In Yemen, the government issued a statement condemning "the criminal bombing that targeted the Qiddissine Church in the city of Alexandria, which led to the injury and loss of life of many innocent civilians".

Iraqi President Jalal Talabani condemned the attack, expressing his confidence in the "prudence" of the Egyptian leadership to "overcome such criminal attempts".

Tunisian President Zine El Abidine Ben Ali denounced the assault and called on the international community to unite its efforts in combating terrorism.

In Turkey, the Turkish Foreign Ministry expressed its condemnation of the "bloody "terrorist attack". The statement said Turkey, which suffered terrorist attacks in the past, was ready to extend support to Egypt against such attacks.
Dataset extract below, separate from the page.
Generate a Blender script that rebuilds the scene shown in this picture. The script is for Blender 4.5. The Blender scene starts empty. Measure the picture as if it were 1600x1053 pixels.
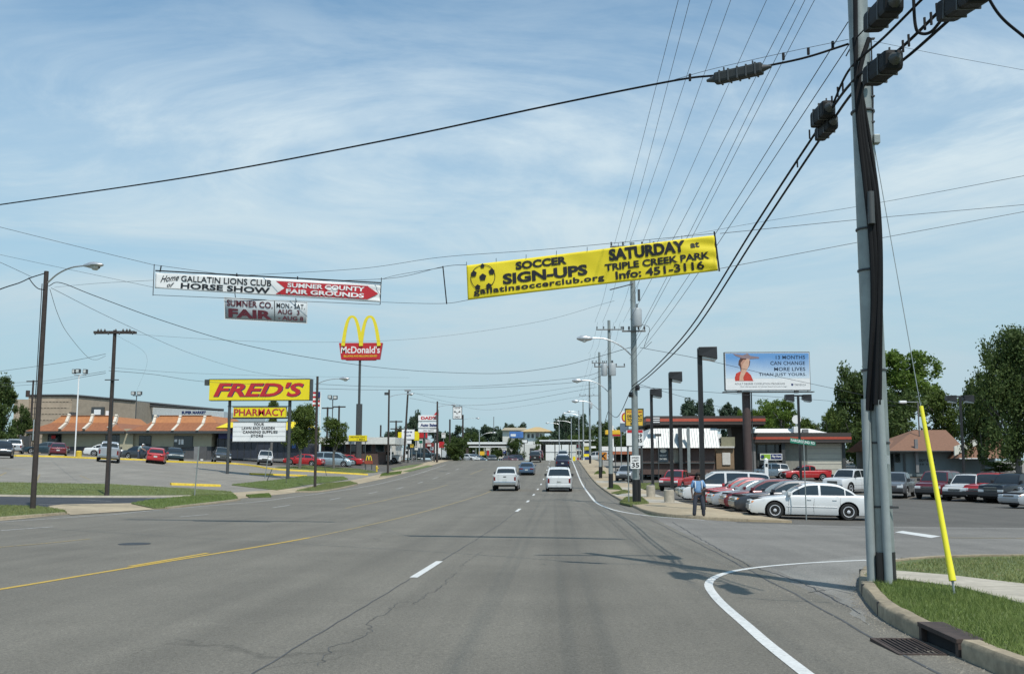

The Organization of the Islamic Conference also condemned the bombing. Ekmeleddin Ehsan Oglu, secretary-general of the organization, expressed his "deep condolences to the Arab Republic of Egypt's leadership, government and people, and the families of the victims, and wished speedy recovery for the wounded ".

The General Secretariat of the Muslim World League, based in Mecca, condemned the bombing in a statement issued by its Secretary General Dr. Abdullah bin Abdul Mohsen al-Turki.

Al-Turki described the attack as "an act that is not approved by Islam, which prohibits the shedding of blood, and forbids treacherous attacks on safe civilians and killing them unjustly".



    terrance stanton dpm


    I regret that this article and the sympathetic and supportive views of Islamic religious leaders and Mid-East heads of state did not receive wider dissemination and awareness. It would considerably help relations between Islamic and non-Islamic believers threatened by these infamous acts.

    • geriko


      I agree with your observation. Moreover, since it is Islam that is exploited by this terror groups, then, Islamic countries and leader must endeavor, not by mere condemnation, to step up its campaign against maligning and executing citizens that are mostly non-muslims. Have their views and actions circulated in all forms of mass media and let it resonate up to the grassroot levels.